Pieniążek raced to the site where the largest pieces of wreckage and a number of corpses were found. Although he was the first reporter on the scene, one day after the crash, its story had already been told on Russian television. Two Russian networks claimed that Ukrainian aircraft had shot down the plane. Three other networks provided a motive: Ukrainian authorities had intended to shoot down an aircraft carrying Putin and had made a mistake. Long before the 298 corpses had been assembled and identified, the victims had been defined in the Russian media: the Russian president and his people.
In the days that followed, Russian media purveyed further versions of the disaster: fictional, contradictory, and sometimes grotesque. What Russians call the “zombie” story, that the CIA filled the plane with corpses and exploded it by remote control, enjoys surprising longevity. The Russian tactics are easier to mock than dismiss. A large majority of Russians (86 percent in 2014, 85 percent in 2015) blame Ukraine for shooting down the flight; only 2 percent blamed their own country, with most of the remainder opting for the United States.
How did Russia reach a point, in its media and politics, where the fact of Russian soldiers mistakenly shooting down a civilian airliner during a Russian invasion of a foreign country could be transformed into a durable sense of Russian victimhood? For that matter, how did Russians take so easily to the idea that Ukraine, seen as a fraternal nation, had suddenly become an enemy governed by “fascists”? How do Russians take pride in a Russian invasion while at the same time denying that one is taking place?
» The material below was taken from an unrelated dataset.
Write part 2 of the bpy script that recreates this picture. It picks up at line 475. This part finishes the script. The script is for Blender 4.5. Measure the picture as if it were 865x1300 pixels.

Consider the dark joke now making the rounds in Russia. Wife to husband: “Our son was killed in action in Ukraine.” Husband to wife: “We never had a son.”
Russia, unlike Ukraine, has natural gas and oil, a strong army, and a propaganda apparatus that can be used to delay, distract, and confuse. The Russian leadership failed to use the profits from energy exports to diversify the economy during the flush first decade of the twenty-first century when prices were high. We should see the policies of institutional oligarchy, military buildup, and media coordination as internal and misguided Russian choices that made foreign wars likely. Russian propaganda themes of ethnic justice and antifascism are more appealing than the basics of political economy. Propaganda conceits of this kind allow Russians to define themselves as the victims.
Russia, like Ukraine, has failed in the modern task of establishing the rule of law. Many Russians, for that matter, reacted to this failure in much the same way as Ukrainians did in 2013. Russians protested the falsified parliamentary elections of late 2011; Putin claimed that members of opposition groups had responded to a signal from Secretary of State Hillary Clinton, and Russian police arrested their leaders. Although the Russian media followed Putin’s line in 2011, the very fact of the protests seem to show that media control and coordination were not enough. The emerging stratagem was to merge Russian news with foreign news: to make it seem as if much that happened abroad was about Russia, since foreign leaders had nothing on their minds but the disruption of Russian politics. In this way Russia’s growing social and economic problems could be ignored even as Russians believed they were at the center of world attention.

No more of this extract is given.